According to the nonpartisan Pew poll, 65 percent of Americans say that climate change is "very" or "somewhat" serious, and that sentiment has been consistent since 2009. If Obama intends to substantively address that concern, he has to unleash the EPA now - for logistical reasons alone, because the EPA regulatory process takes several years, and its proposed emission rules are destined to challenged (i.e., tied up) in federal court by the usual suspects.

Hottest year on record

What other evidence could sane people possibly need? Back in January, the National Oceanic and Atmospheric Administration reported that 2012 was the hottest year on record in the continental U.S. (records began in 1895). Nationwide, 356 high-temperature records were tied or broken. And lest we forget, climate disruption isn't about all kinds of extremes, not just heat. In 2012, we saw 3,500 new monthly records for heat, rain, and snow.

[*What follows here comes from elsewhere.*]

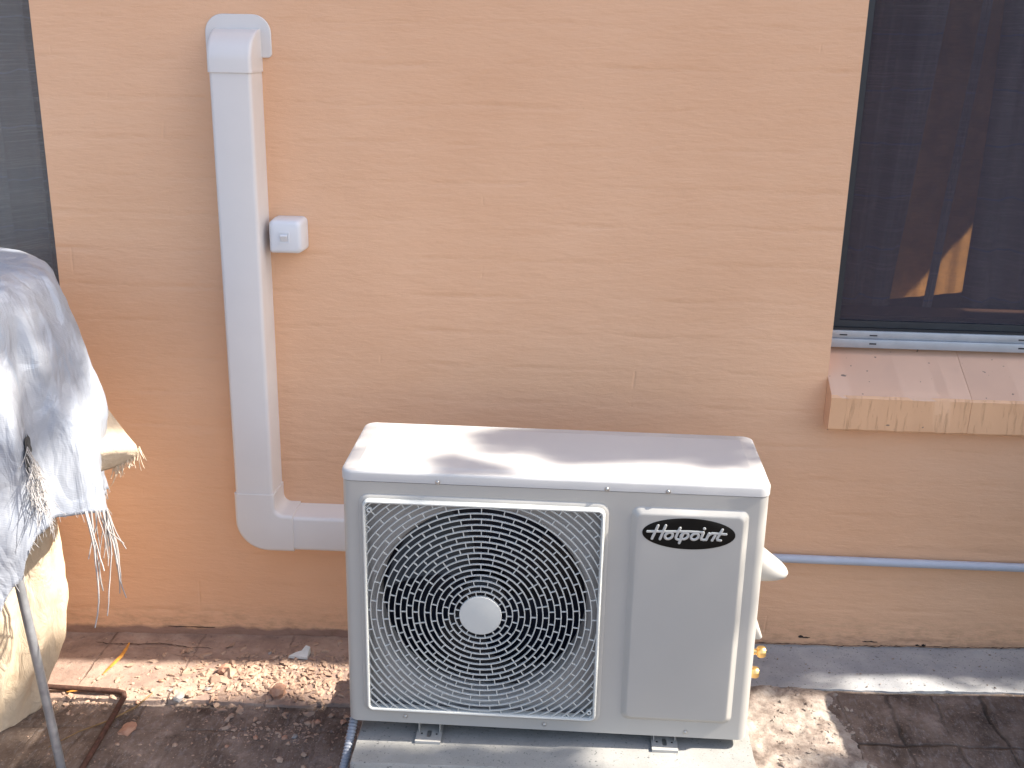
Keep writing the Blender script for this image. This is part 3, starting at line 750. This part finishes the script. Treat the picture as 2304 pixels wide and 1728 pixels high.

Candidate Obama, in 2008, did not campaign as an enthusiast for unilateral executive action; back then, he said of George W. Bush: "We've paid a heavy price for having a president whose priority is expanding his own power." Granted, an emissions directive to the EPA is well within a president's power (as the high court decreed in '07), but Obama clearly had hoped to work on this urgent issue in sync with Congress.

Well, that ain't happening. In his State of the Union speech, he vowed: "If Congress won't act soon to protect future generations, I will." And, finally, he's ready to give it a try.